■ Data segment:
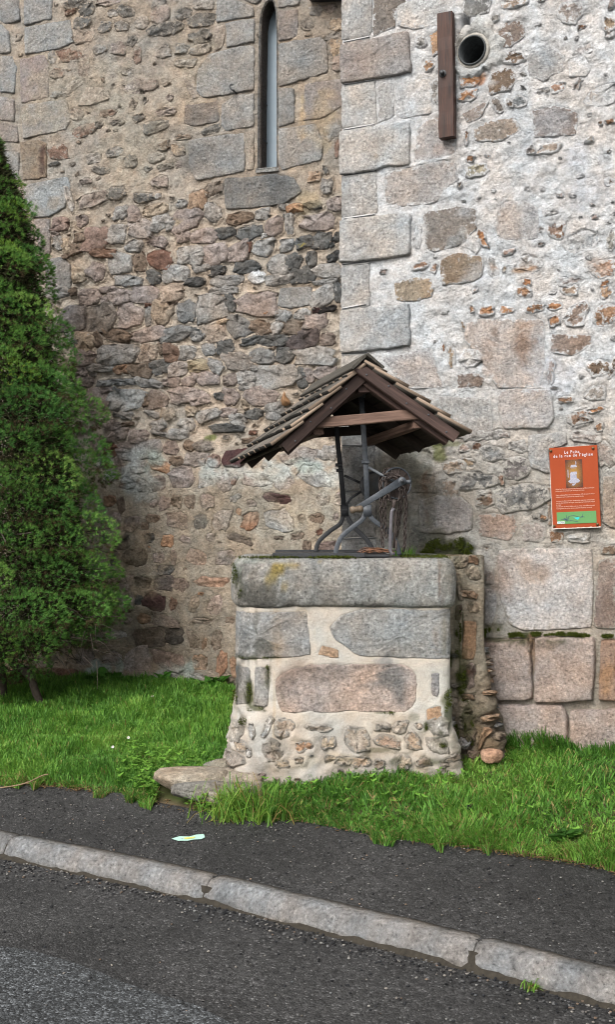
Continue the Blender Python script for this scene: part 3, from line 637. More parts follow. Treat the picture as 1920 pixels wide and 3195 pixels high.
for st in WL.stones:
    if not st['ash']: st['c'] = st['c'] * .82 + np.array([.27, .235, .205]) * .18 * (st['c'].mean() / .24)
for st in WL.stones:                                # the top of the wall: stones all but flush with the old mortar
    if not st['ash'] and st['P'][:, 1].mean() > 4.05: st['c'] = st['c'] * .78 + np.array([.33, .29, .24]) * .22; st['sm'] = (.72, .24)
    elif not st['ash'] and st['P'][:, 1].mean() < 2.0: st['sm'] = (0.30, .0); st['cut'] = .012; st['c'] = st['c'] * (1.12 if st['c'].mean() > .15 else .95)
# the stretch of wall behind the spruce and out of the frame carries on in the same rubble
def palL(s, z):
    py = CY - (z - EYE) * F / 8.75
    if py < 620: return random.choice(['gp', 'g', 'p', 'pt', 't', 'gd', 'd', 'b'])
    if py < 1430: return random.choice(['g', 'gp', 'p', 'pb', 'b', 'd', 'pt', 'rp', 't'])
    return random.choice(['b', 'pb', 'p', 'rb', 'd', 'o', 'bt'])
sA, zA = SL.inv(-220, -120); sB, zB = SL.inv(1075, 2165)
prL = lambda s, z: 0.006 if z > 4.1 else (0.012 if z > 2.1 else 0.0)
WL.fill(4200, (0.045, 0.20), palL, (sA - .25, SL.inv(260, 1500)[0], 0.3, 5.8), prL, 0.010)
n0 = len(WL.stones)
WL.fill(4200, (0.022, 0.085), palL, (sA, sB, 0.35, 5.75), prL, 0.006)
keep = []
for i, st in enumerate(WL.stones):            # the plain mortar of the lower wall shows few small stones; none in the window
    if i >= n0:
        zc = st['P'][:, 1].mean(); sc = st['P'][:, 0].mean()
        if (zc < 2.0 or zc > 4.0) and random.random() < 0.80: continue
    if i >= len(ASHL) + len(RUB) and not st['ash']:
        k_ = .5 if st['P'][:, 1].mean() > 4.05 else .25; st['c'] = st['c'] * (1 - k_) + np.array([.36, .30, .235]) * k_; st['sm'] = (.9, .3)
    keep.append(st)
winpx = [(805, 536), (806, 400), (808, 200), (811, 80), (816, 45), (830, 15), (845, 4), (856, 10), (863, 40), (866, 120), (866, 400), (867, 530)]
winp = np.array([SL.inv(*p) for p in winpx])
WL.stones = [st for st in keep if st['ash'] or not inside(winp, st['P'].mean(0)[:1], st['P'].mean(0)[1:]).any()]
def hL(s, z):
    py = CY - (z - EYE) * F / 8.75; rough = np.clip((1480 - py) / 120, 0.35, 1)
    return 0.011 * fbm(s * 5, z * 5, 3, 3) * (0.6 + 0.4 * rough) + rough * (0.010 * fbm(s * 16, z * 16, 4, 4) + 0.004 * fbm(s * 45, z * 45, 2, 2)) + np.clip((py - 1440) / 80, 0, 1) * 0.004 - np.clip((py - 560) / 100, 0, 1) * np.clip((1430 - py) / 60, 0, 1) * 0.007
sE = SL.len
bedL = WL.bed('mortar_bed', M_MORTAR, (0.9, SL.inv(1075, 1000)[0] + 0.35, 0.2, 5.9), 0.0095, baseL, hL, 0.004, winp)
WL.build_stones(300)

# window: splayed reveal, pane set deep in it, sloping sill
def offs(P, k):
    c = P.mean(0); return c + (P - c) * k
ring0 = SL.M(winp[:, 0], winp[:, 1], np.full(len(winp), 0.012)); nW = len(winp)
nin = np.array([.339, .941, 0.0])
ring0b = SL.M(offs(winp, 1.25)[:, 0], offs(winp, 1.02)[:, 1], np.full(nW, -0.05))
ringA = ring0 + nin * 0.035 + np.array([0.016, 0, 0]) * np.clip((0.5 - (winp[:, 0] - winp[:, 0].min()) / np.ptp(winp[:, 0])) * 2, -1, 1)[:, None]
ringB = ring0 + nin * 0.22
V = np.concatenate([ring0b, ring0, ringA, ringB]); q = []
for k in range(3):
    for j in range(nW): j2 = (j + 1) % nW; q.append((k * nW + j, k * nW + j2, (k + 1) * nW + j2, (k + 1) * nW + j))
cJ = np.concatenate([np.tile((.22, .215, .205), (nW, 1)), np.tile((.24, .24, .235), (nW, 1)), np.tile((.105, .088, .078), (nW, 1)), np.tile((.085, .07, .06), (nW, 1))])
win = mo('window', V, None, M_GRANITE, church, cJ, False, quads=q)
gl = ring0 + nin * 0.17; c0 = gl.mean(0); V = np.concatenate([gl, gl + nin * 0.01, [c0, c0 + nin * 0.01]]); t = []
for j in range(nW):
    j2 = (j + 1) % nW; t += [(j, j2, 2 * nW), (nW + j2, nW + j, 2 * nW + 1)]
mo('glass_pane', V, None, M_GLASS, win, tris=t)
for yy in (165, 310, 430):                                     # beds between the jamb stones
    a = SL.pt(808, yy, -0.045); b = a + Vector(nin) * 0.15 + Vector((0, 0, -0.012))
    vv, ff = tube([a + Vector((0.004, 0, 0)), b + Vector((0.004, 0, 0))], 0.004, 5); mo('jamb_joint', vv, ff, M_IRON_DARK, win)
a, b = SL.inv(800, 534), SL.inv(870, 528)
V = [SL.M(a[0], a[1] - .03, .014), SL.M(b[0], b[1] - .03, .014), SL.M(b[0], b[1] + .004, .006), SL.M(a[0], a[1] + .004, .006), SL.M(a[0], a[1] + .03, -.22), SL.M(b[0], b[1] + .03, -.22)]
mo('sill', V, [(0, 1, 2, 3), (3, 2, 5, 4), (0, 3, 4), (1, 5, 2)], M_GRANITE, win, np.tile((.24, .24, .23), (6, 1)))
# drip slab that juts from the corner at the top of the frame
V, Fc = boxl(-0.20, 0.10, -0.10, 0.05, -0.02, 0.02, 0.006, 0.003, 4); p = SL.pt(1052, 4, 0.05)
mo('drip_slab', V, Fc, M_IRON_DARK, church, M=frame(p, Vector((.94, -.34, -.14)).normalized(), Vector((.34, .94, 0)).normalized(), Vector((.13, -.05, .99)).normalized()))
# solid wall behind and above the masonry skin
def core(name, parent, S, s0, s1, z0, z1, d0, d1):
    a = S.M(np.array([s0, s1, s1, s0]), np.full(4, z0), np.array([d0, d0, d1, d1])); b = a.copy(); b[:, 2] = z1; V = np.concatenate([a, b])
    return mo(name, V, [(0, 1, 5, 4), (1, 2, 6, 5), (2, 3, 7, 6), (3, 0, 4, 7), (4, 5, 6, 7), (3, 2, 1, 0)], M_MORTAR, parent, np.tile((.33, .28, .22), (8, 1)))
core('wall_core', church, SL, -6, SL.len + 0.6, 0.1, 8.5, -0.30, -0.8)
for a, b, c, d in ((-6, 0.92, 0.1, 8.5), (0.92, SL.len + .3, 5.88, 8.5)): core('wall_face', church, SL, a, b, c, d, 0.0, -0.28)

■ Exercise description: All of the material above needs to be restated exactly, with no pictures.

■ Solved problem:
Continue the Blender Python script for this scene: part 3, from line 637. More parts follow. Treat the picture as 1920 pixels wide and 3195 pixels high.
for st in WL.stones:
    if not st['ash']: st['c'] = st['c'] * .82 + np.array([.27, .235, .205]) * .18 * (st['c'].mean() / .24)
for st in WL.stones:                                # the top of the wall: stones all but flush with the old mortar
    if not st['ash'] and st['P'][:, 1].mean() > 4.05: st['c'] = st['c'] * .78 + np.array([.33, .29, .24]) * .22; st['sm'] = (.72, .24)
    elif not st['ash'] and st['P'][:, 1].mean() < 2.0: st['sm'] = (0.30, .0); st['cut'] = .012; st['c'] = st['c'] * (1.12 if st['c'].mean() > .15 else .95)
# the stretch of wall behind the spruce and out of the frame carries on in the same rubble
def palL(s, z):
    py = CY - (z - EYE) * F / 8.75
    if py < 620: return random.choice(['gp', 'g', 'p', 'pt', 't', 'gd', 'd', 'b'])
    if py < 1430: return random.choice(['g', 'gp', 'p', 'pb', 'b', 'd', 'pt', 'rp', 't'])
    return random.choice(['b', 'pb', 'p', 'rb', 'd', 'o', 'bt'])
sA, zA = SL.inv(-220, -120); sB, zB = SL.inv(1075, 2165)
prL = lambda s, z: 0.006 if z > 4.1 else (0.012 if z > 2.1 else 0.0)
WL.fill(4200, (0.045, 0.20), palL, (sA - .25, SL.inv(260, 1500)[0], 0.3, 5.8), prL, 0.010)
n0 = len(WL.stones)
WL.fill(4200, (0.022, 0.085), palL, (sA, sB, 0.35, 5.75), prL, 0.006)
keep = []
for i, st in enumerate(WL.stones):            # the plain mortar of the lower wall shows few small stones; none in the window
    if i >= n0:
        zc = st['P'][:, 1].mean(); sc = st['P'][:, 0].mean()
        if (zc < 2.0 or zc > 4.0) and random.random() < 0.80: continue
    if i >= len(ASHL) + len(RUB) and not st['ash']:
        k_ = .5 if st['P'][:, 1].mean() > 4.05 else .25; st['c'] = st['c'] * (1 - k_) + np.array([.36, .30, .235]) * k_; st['sm'] = (.9, .3)
    keep.append(st)
winpx = [(805, 536), (806, 400), (808, 200), (811, 80), (816, 45), (830, 15), (845, 4), (856, 10), (863, 40), (866, 120), (866, 400), (867, 530)]
winp = np.array([SL.inv(*p) for p in winpx])
WL.stones = [st for st in keep if st['ash'] or not inside(winp, st['P'].mean(0)[:1], st['P'].mean(0)[1:]).any()]
def hL(s, z):
    py = CY - (z - EYE) * F / 8.75; rough = np.clip((1480 - py) / 120, 0.35, 1)
    return 0.011 * fbm(s * 5, z * 5, 3, 3) * (0.6 + 0.4 * rough) + rough * (0.010 * fbm(s * 16, z * 16, 4, 4) + 0.004 * fbm(s * 45, z * 45, 2, 2)) + np.clip((py - 1440) / 80, 0, 1) * 0.004 - np.clip((py - 560) / 100, 0, 1) * np.clip((1430 - py) / 60, 0, 1) * 0.007
sE = SL.len
bedL = WL.bed('mortar_bed', M_MORTAR, (0.9, SL.inv(1075, 1000)[0] + 0.35, 0.2, 5.9), 0.0095, baseL, hL, 0.004, winp)
WL.build_stones(300)

# window: splayed reveal, pane set deep in it, sloping sill
def offs(P, k):
    c = P.mean(0); return c + (P - c) * k
ring0 = SL.M(winp[:, 0], winp[:, 1], np.full(len(winp), 0.012)); nW = len(winp)
nin = np.array([.339, .941, 0.0])
ring0b = SL.M(offs(winp, 1.25)[:, 0], offs(winp, 1.02)[:, 1], np.full(nW, -0.05))
ringA = ring0 + nin * 0.035 + np.array([0.016, 0, 0]) * np.clip((0.5 - (winp[:, 0] - winp[:, 0].min()) / np.ptp(winp[:, 0])) * 2, -1, 1)[:, None]
ringB = ring0 + nin * 0.22
V = np.concatenate([ring0b, ring0, ringA, ringB]); q = []
for k in range(3):
    for j in range(nW): j2 = (j + 1) % nW; q.append((k * nW + j, k * nW + j2, (k + 1) * nW + j2, (k + 1) * nW + j))
cJ = np.concatenate([np.tile((.22, .215, .205), (nW, 1)), np.tile((.24, .24, .235), (nW, 1)), np.tile((.105, .088, .078), (nW, 1)), np.tile((.085, .07, .06), (nW, 1))])
win = mo('window', V, None, M_GRANITE, church, cJ, False, quads=q)
gl = ring0 + nin * 0.17; c0 = gl.mean(0); V = np.concatenate([gl, gl + nin * 0.01, [c0, c0 + nin * 0.01]]); t = []
for j in range(nW):
    j2 = (j + 1) % nW; t += [(j, j2, 2 * nW), (nW + j2, nW + j, 2 * nW + 1)]
mo('glass_pane', V, None, M_GLASS, win, tris=t)
for yy in (165, 310, 430):                                     # beds between the jamb stones
    a = SL.pt(808, yy, -0.045); b = a + Vector(nin) * 0.15 + Vector((0, 0, -0.012))
    vv, ff = tube([a + Vector((0.004, 0, 0)), b + Vector((0.004, 0, 0))], 0.004, 5); mo('jamb_joint', vv, ff, M_IRON_DARK, win)
a, b = SL.inv(800, 534), SL.inv(870, 528)
V = [SL.M(a[0], a[1] - .03, .014), SL.M(b[0], b[1] - .03, .014), SL.M(b[0], b[1] + .004, .006), SL.M(a[0], a[1] + .004, .006), SL.M(a[0], a[1] + .03, -.22), SL.M(b[0], b[1] + .03, -.22)]
mo('sill', V, [(0, 1, 2, 3), (3, 2, 5, 4), (0, 3, 4), (1, 5, 2)], M_GRANITE, win, np.tile((.24, .24, .23), (6, 1)))
# drip slab that juts from the corner at the top of the frame
V, Fc = boxl(-0.20, 0.10, -0.10, 0.05, -0.02, 0.02, 0.006, 0.003, 4); p = SL.pt(1052, 4, 0.05)
mo('drip_slab', V, Fc, M_IRON_DARK, church, M=frame(p, Vector((.94, -.34, -.14)).normalized(), Vector((.34, .94, 0)).normalized(), Vector((.13, -.05, .99)).normalized()))
# solid wall behind and above the masonry skin
def core(name, parent, S, s0, s1, z0, z1, d0, d1):
    a = S.M(np.array([s0, s1, s1, s0]), np.full(4, z0), np.array([d0, d0, d1, d1])); b = a.copy(); b[:, 2] = z1; V = np.concatenate([a, b])
    return mo(name, V, [(0, 1, 5, 4), (1, 2, 6, 5), (2, 3, 7, 6), (3, 0, 4, 7), (4, 5, 6, 7), (3, 2, 1, 0)], M_MORTAR, parent, np.tile((.33, .28, .22), (8, 1)))
core('wall_core', church, SL, -6, SL.len + 0.6, 0.1, 8.5, -0.30, -0.8)
for a, b, c, d in ((-6, 0.92, 0.1, 8.5), (0.92, SL.len + .3, 5.88, 8.5)): core('wall_face', church, SL, a, b, c, d, 0.0, -0.28)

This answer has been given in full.